### AVAILABLE DATA
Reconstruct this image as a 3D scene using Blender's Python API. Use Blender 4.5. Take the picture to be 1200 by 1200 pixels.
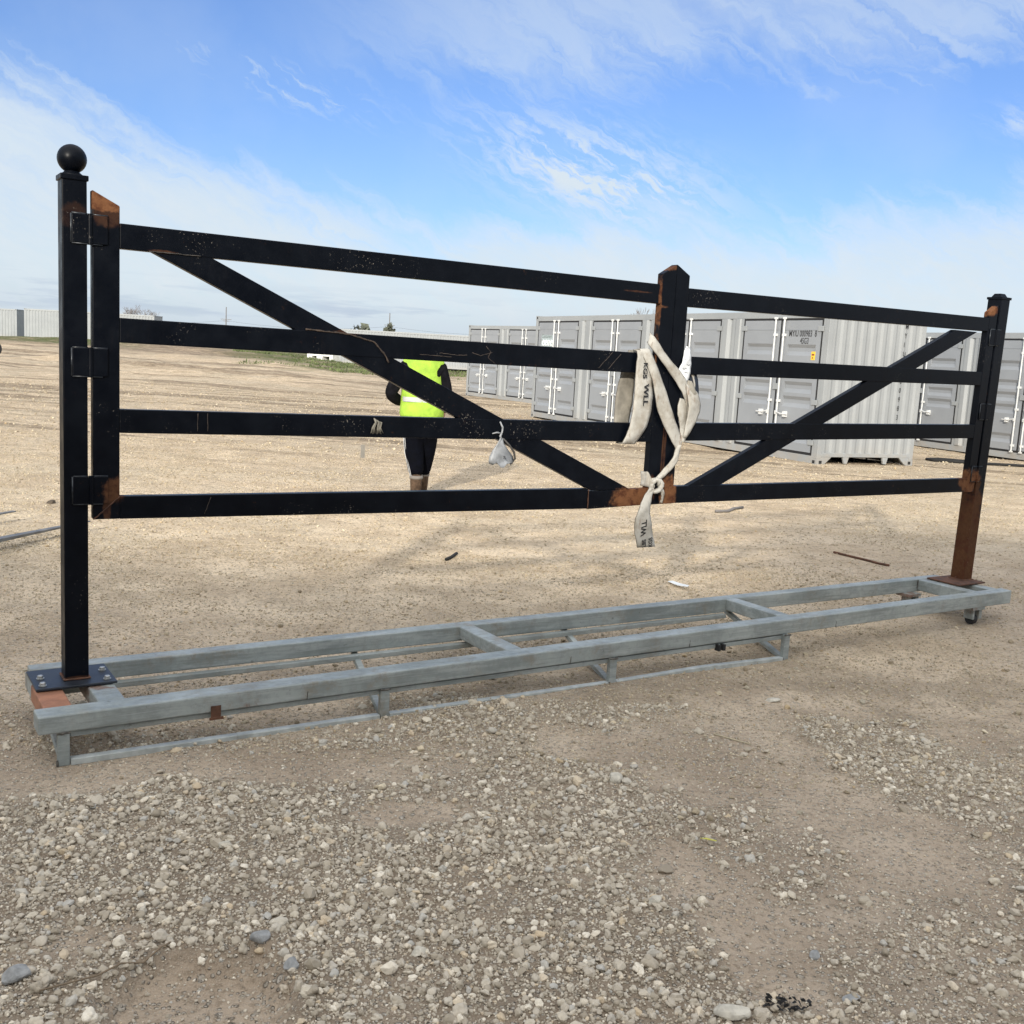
import bpy, bmesh, math, random
import numpy as np
from mathutils import Vector, Matrix, noise as mnoise
for o in list(bpy.data.objects): bpy.data.objects.remove(o)
S = bpy.context.scene
COL = S.collection
rad = math.radians
random.seed(7); RNG = np.random.default_rng(11)

# ------------------------------------------------------------------ camera
FPX, PITCH, ROLL, CAMH = 1232.9, .14743, .05590, 1.732
cam = bpy.data.cameras.new('camera'); camo = bpy.data.objects.new('camera', cam); COL.objects.link(camo)
cp, sp, cr, sr = math.cos(PITCH), math.sin(PITCH), math.cos(ROLL), math.sin(ROLL)
fwd = Vector((0, cp, -sp)); up0 = Vector((0, sp, cp)); rt0 = Vector((1, 0, 0))
rt = cr*rt0 + sr*up0; up = -sr*rt0 + cr*up0
camo.matrix_world = Matrix(((rt.x, up.x, -fwd.x, 0), (rt.y, up.y, -fwd.y, 0), (rt.z, up.z, -fwd.z, CAMH), (0, 0, 0, 1)))
cam.sensor_width = 36; cam.lens = FPX/1200*36; cam.clip_start = .05; cam.clip_end = 6000
S.camera = camo
S.render.resolution_x = S.render.resolution_y = 1024

# ------------------------------------------------------------------ light
SUN_EL, SUN_AZ = 20.0, 12.0            # low veiled sun behind the camera, a little to the left
sun = bpy.data.lights.new('sun', 'SUN'); suno = bpy.data.objects.new('sun', sun); COL.objects.link(suno)
sun.energy = 3.5; sun.angle = rad(2.0); sun.color = (1, .93, .82)
sd = Vector((math.sin(rad(SUN_AZ))*math.cos(rad(SUN_EL)), math.cos(rad(SUN_AZ))*math.cos(rad(SUN_EL)), -math.sin(rad(SUN_EL))))
suno.rotation_euler = sd.to_track_quat('-Z', 'Y').to_euler()
suno.location = (-3, -10, 12)
S.view_settings.view_transform = 'Standard'; S.view_settings.look = 'None'
S.view_settings.exposure = 0.30; S.view_settings.gamma = 1

# ------------------------------------------------------------------ node helper
class N:
    def __init__(s, tree): s.t = tree; s.n = tree.nodes; s.l = tree.links
    def new(s, typ, **kw):
        n = s.n.new(typ)
        for k, v in kw.items(): setattr(n, k, v)
        return n
    def put(s, sock, v):
        if isinstance(v, bpy.types.NodeSocket): s.l.new(v, sock)
        elif v is not None:
            if hasattr(sock.default_value, '__len__') and not hasattr(v, '__len__'): v = [v]*len(sock.default_value)
            if hasattr(v, '__len__') and len(sock.default_value) == 4 and len(v) == 3: v = (*v, 1)
            sock.default_value = v
    def m(s, op, a, b=None, c=None, clamp=False):
        n = s.new('ShaderNodeMath', operation=op, use_clamp=clamp)
        s.put(n.inputs[0], a)
        if b is not None: s.put(n.inputs[1], b)
        if c is not None: s.put(n.inputs[2], c)
        return n.outputs[0]
    def add(s, a, b): return s.m('ADD', a, b)
    def sub(s, a, b): return s.m('SUBTRACT', a, b)
    def mul(s, a, b): return s.m('MULTIPLY', a, b)
    def mx(s, a, b): return s.m('MAXIMUM', a, b)
    def mn(s, a, b): return s.m('MINIMUM', a, b)
    def ss(s, x, lo, hi, to0=0, to1=1):
        n = s.new('ShaderNodeMapRange', interpolation_type='SMOOTHSTEP')
        s.put(n.inputs[0], x); s.put(n.inputs[1], lo); s.put(n.inputs[2], hi); s.put(n.inputs[3], to0); s.put(n.inputs[4], to1)
        return n.outputs[0]
    def gauss(s, x, c, w):
        d = s.m('DIVIDE', s.sub(x, c), w); return s.m('EXPONENT', s.mul(s.mul(d, d), -1))
    def mix(s, f, a, b, mode='MIX'):
        n = s.new('ShaderNodeMix', data_type='RGBA', blend_type=mode); n.clamp_factor = True
        s.put(n.inputs[0], f); s.put(n.inputs[6], a); s.put(n.inputs[7], b); return n.outputs[2]
    def vec(s, x, y, z=0.0):
        n = s.new('ShaderNodeCombineXYZ'); s.put(n.inputs[0], x); s.put(n.inputs[1], y); s.put(n.inputs[2], z); return n.outputs[0]
    def sep(s, v):
        n = s.new('ShaderNodeSeparateXYZ'); s.put(n.inputs[0], v); return n.outputs
    def vm(s, op, a, b=None):
        n = s.new('ShaderNodeVectorMath', operation=op); s.put(n.inputs[0], a)
        if b is not None: s.put(n.inputs[1], b)
        return n.outputs[1] if op in ('LENGTH', 'DISTANCE') else n.outputs[0]
    def noise(s, v, scale, detail=4, rough=.55, dist=0, col=False):
        n = s.new('ShaderNodeTexNoise'); s.put(n.inputs['Vector'], v); s.put(n.inputs['Scale'], scale)
        s.put(n.inputs['Detail'], detail); s.put(n.inputs['Roughness'], rough); s.put(n.inputs['Distortion'], dist)
        return n.outputs['Color' if col else 'Fac']
    def voro(s, v, scale, feat='F1', out='Distance'):
        n = s.new('ShaderNodeTexVoronoi', feature=feat); s.put(n.inputs['Vector'], v); s.put(n.inputs['Scale'], scale); return n.outputs[out]
    def bump(s, h, strength=.5, dist=.01, normal=None):
        n = s.new('ShaderNodeBump'); s.put(n.inputs['Height'], h); s.put(n.inputs['Strength'], strength); s.put(n.inputs['Distance'], dist)
        if normal is not None: s.l.new(normal, n.inputs['Normal'])
        return n.outputs[0]

# ------------------------------------------------------------------ sky
W = bpy.data.worlds.new('World'); S.world = W; W.use_nodes = True
w = N(W.node_tree); w.n.clear()
sky = w.new('ShaderNodeTexSky', sky_type='NISHITA'); sky.sun_disc = False
sky.sun_elevation = rad(SUN_EL); sky.sun_rotation = rad(180+SUN_AZ)
sky.air_density = 1.0; sky.dust_density = .6; sky.ozone_density = 2.0
tc = w.new('ShaderNodeTexCoord').outputs['Generated']
dx, dy, dz = w.sep(w.vm('NORMALIZE', tc))
az = w.mul(w.m('ARCTAN2', dx, dy), 57.2958); el = w.mul(w.m('ARCSINE', dz), 57.2958)
ae = w.vec(az, el)
warp = w.sub(w.noise(ae, .16, 3), .5)
warp2 = w.sub(w.noise(w.vec(w.mul(az, 1.0), el, 7.0), .5, 5, .6), .5)
# streak coordinates running down to the right
u = w.add(w.mul(az, .88), w.mul(el, -.47)); v = w.add(w.mul(az, .47), w.mul(el, .88))
streak = w.noise(w.vec(w.mul(u, .10), w.add(w.mul(v, .55), w.mul(warp2, 1.2)), 3.0), 1.3, 7, .62, .6)
fine = w.noise(w.vec(w.mul(u, .35), w.add(w.mul(v, 1.5), w.mul(warp2, 2.0)), 9.0), 1.2, 6, .62, .8)
soft = w.noise(ae, .12, 5, .55)
# lower milky deck
b = w.add(6.2, w.mul(w.mx(w.sub(w.mul(az, -1), 7.0), 0), .29))
b = w.add(b, w.mul(w.mx(w.sub(az, 11.0), 0), .2))
b = w.add(b, w.mul(w.gauss(az, 4.5, 5.5), 1.6))
elw = w.add(el, w.add(w.mul(warp, 3.0), w.mul(w.sub(streak, .5), 7.5)))
deck = w.ss(w.sub(b, elw), -1.7, 2.6)
# crisp wisps above the deck
wisp = w.mul(w.mul(w.gauss(az, 3.6, 6.0), w.gauss(w.add(el, w.mul(w.sub(az, 3.6), .25)), 9.4, 2.2)), w.ss(w.add(w.mul(fine, .65), w.mul(streak, .35)), .41, .60))
wisp2 = w.mul(w.mul(w.gauss(az, -13, 5.0), w.gauss(w.add(el, w.mul(w.add(az, 13), .22)), 12.8, .8)), w.ss(fine, .46, .72))
wisp3 = w.mul(w.mul(w.gauss(az, 24.5, 1.8), w.gauss(el, 12.2, .7)), w.ss(fine, .4, .65))
# upper broad veil
up_b = w.add(12.6, w.mul(w.sub(az, 0), .08))
uel = w.add(el, w.add(w.mul(w.sub(soft, .5), 5.0), w.mul(w.sub(streak, .5), 8.5)))
veil = w.mul(w.ss(w.sub(uel, up_b), -.6, 3.2), w.ss(az, -17, 1))
veil = w.mul(veil, w.ss(streak, .3, .62, .55, 1.0))
thin = w.mul(w.ss(soft, .4, .7), .12)
# clouds elsewhere on the sky (behind and overhead)
els = w.mul(w.ss(w.noise(tc, 2.2, 5, .55, .4), .42, .62), w.ss(w.m('ABSOLUTE', az), 34, 60, 0, .85))
sdot = w.vm('DISTANCE', w.vm('NORMALIZE', tc), tuple(-sd))
glow = w.m('EXPONENT', w.mul(w.mul(sdot, sdot), -1.6))
cl = w.mx(w.mul(w.mul(deck, .96), w.ss(w.add(w.mul(streak, .6), w.mul(fine, .4)), .30, .60, .78, 1.0)), w.mx(w.mul(wisp, 1.25), w.mx(w.mul(wisp2, .8), w.mx(w.mul(wisp3, .8), w.mx(w.mul(veil, .52), w.mx(thin, els))))))
tint = w.mix(w.ss(el, 1, 14), (.80, .90, .97), (.74, .87, 1.0))
tint = w.mix(w.mul(w.ss(warp2, -.1, .35), .35), tint, (.93, .95, .97))
band = w.mul(w.mul(w.gauss(el, 1.7, 1.0), w.ss(az, 8, -8)), w.ss(w.noise(w.vec(w.mul(az, .12), w.mul(el, 1.3)), 1.0, 5, .6), .44, .62))
low = w.mul(w.ss(el, 3.2, .4), .35)
tint = w.mix(w.mx(w.mul(band, .75), low), tint, (.52, .62, .78))
CK = 8.6
ckn = w.new('ShaderNodeVectorMath', operation='SCALE'); w.put(ckn.inputs[0], tint); ckn.inputs['Scale'].default_value = CK
skc = w.new('ShaderNodeVectorMath', operation='MULTIPLY'); w.l.new(sky.outputs[0], skc.inputs[0]); skc.inputs[1].default_value = (.86, 1.03, 1.45)
final = w.mix(cl, skc.outputs[0], ckn.outputs[0])
# bright milky veil of cloud round the sun, behind the camera, and overhead
gl_ = w.new('ShaderNodeVectorMath', operation='SCALE'); gl_.inputs[0].default_value = (1.0, .94, .84); w.put(gl_.inputs['Scale'], w.add(w.mul(glow, 15.0), w.mul(w.ss(el, 24, 60), 8.5)))
fa = w.new('ShaderNodeVectorMath', operation='ADD'); w.l.new(final, fa.inputs[0]); w.l.new(gl_.outputs[0], fa.inputs[1]); final = fa.outputs[0]
bg = w.new('ShaderNodeBackground'); w.l.new(final, bg.inputs[0]); bg.inputs[1].default_value = .085
wo = w.new('ShaderNodeOutputWorld'); w.l.new(bg.outputs[0], wo.inputs[0])

# ------------------------------------------------------------------ object helpers
class MB:
    def __init__(s): s.v = []; s.f = []
    def pts(s, vs, fs):
        o = len(s.v); s.v += [tuple(p) for p in vs]; s.f += [tuple(i+o for i in f) for f in fs]; return s
    def hexa(s, c):   # c: 8 corners, bottom ring then top ring
        return s.pts(c, [(3, 2, 1, 0), (4, 5, 6, 7), (0, 1, 5, 4), (1, 2, 6, 5), (2, 3, 7, 6), (3, 0, 4, 7)])
    def box(s, x0, x1, y0, y1, z0, z1):
        return s.hexa([(x0, y0, z0), (x1, y0, z0), (x1, y1, z0), (x0, y1, z0), (x0, y0, z1), (x1, y0, z1), (x1, y1, z1), (x0, y1, z1)])
    def prism_xz(s, poly, y0, y1):
        n = len(poly)
        return s.pts([(x, y0, z) for x, z in poly]+[(x, y1, z) for x, z in poly],
                     [tuple(range(n)), tuple(range(2*n-1, n-1, -1))]+[(i, i+n, (i+1) % n+n, (i+1) % n) for i in range(n)])
    def prism_yz(s, poly, x0, x1):
        n = len(poly)
        return s.pts([(x0, y, z) for y, z in poly]+[(x1, y, z) for y, z in poly],
                     [tuple(range(n)), tuple(range(2*n-1, n-1, -1))]+[(i, i+n, (i+1) % n+n, (i+1) % n) for i in range(n)])
    def tube(s, path, r, n=8, cap=True):
        path = [Vector(p) for p in path]; rs = r if hasattr(r, '__len__') else [r]*len(path); o = []
        for i, p in enumerate(path):
            d = (path[min(i+1, len(path)-1)]-path[max(i-1, 0)]).normalized()
            a = d.orthogonal() if i == 0 else (pa - d*pa.dot(d))
            a.normalize(); pa = a; bb = d.cross(a)
            o += [p+(a*math.cos(2*math.pi*k/n)+bb*math.sin(2*math.pi*k/n))*rs[i] for k in range(n)]
        f = [(i*n+k, i*n+(k+1) % n, (i+1)*n+(k+1) % n, (i+1)*n+k) for i in range(len(path)-1) for k in range(n)]
        if cap: f += [tuple(range(n))[::-1], tuple((len(path)-1)*n+k for k in range(n))]
        return s.pts(o, f)
    def lathe(s, prof, cx, cy, n=20, axis='z', c3=0):
        o = []
        for r, h in prof:
            for k in range(n):
                a = 2*math.pi*k/n; q = (r*math.cos(a), r*math.sin(a))
                o.append((cx+q[0], cy+q[1], h) if axis == 'z' else ((h, cx+q[0], cy+q[1]) if axis == 'x' else (cx+q[0], h, cy+q[1])))
        f = [(i*n+k, i*n+(k+1) % n, (i+1)*n+(k+1) % n, (i+1)*n+k) for i in range(len(prof)-1) for k in range(n)]
        f += [tuple(range(n))[::-1], tuple((len(prof)-1)*n+k for k in range(n))]
        return s.pts(o, f)
    def off(s, d): s.v = [(x-d[0], y-d[1], z-d[2]) for x, y, z in s.v]; return s
    def build(s, name, mat, parent=None, bevel=0, smooth=False, seg=2):
        me = bpy.data.meshes.new(name); me.from_pydata(s.v, [], s.f); me.update()
        bm = bmesh.new(); bm.from_mesh(me); bmesh.ops.recalc_face_normals(bm, faces=bm.faces); bm.to_mesh(me); bm.free()
        if smooth: me.shade_smooth()
        o = bpy.data.objects.new(name, me); COL.objects.link(o)
        if mat: me.materials.append(mat)
        if parent: o.parent = parent
        if bevel:
            b = o.modifiers.new('bevel', 'BEVEL'); b.width = bevel; b.segments = seg; b.limit_method = 'ANGLE'
        return o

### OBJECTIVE
Which lines hold the word "scene"? Copy every one of them.

### REPLY TO THE TASK
Reconstruct this image as a 3D scene using Blender's Python API. Use Blender 4.5. Take the picture to be 1200 by 1200 pixels.
S = bpy.context.scene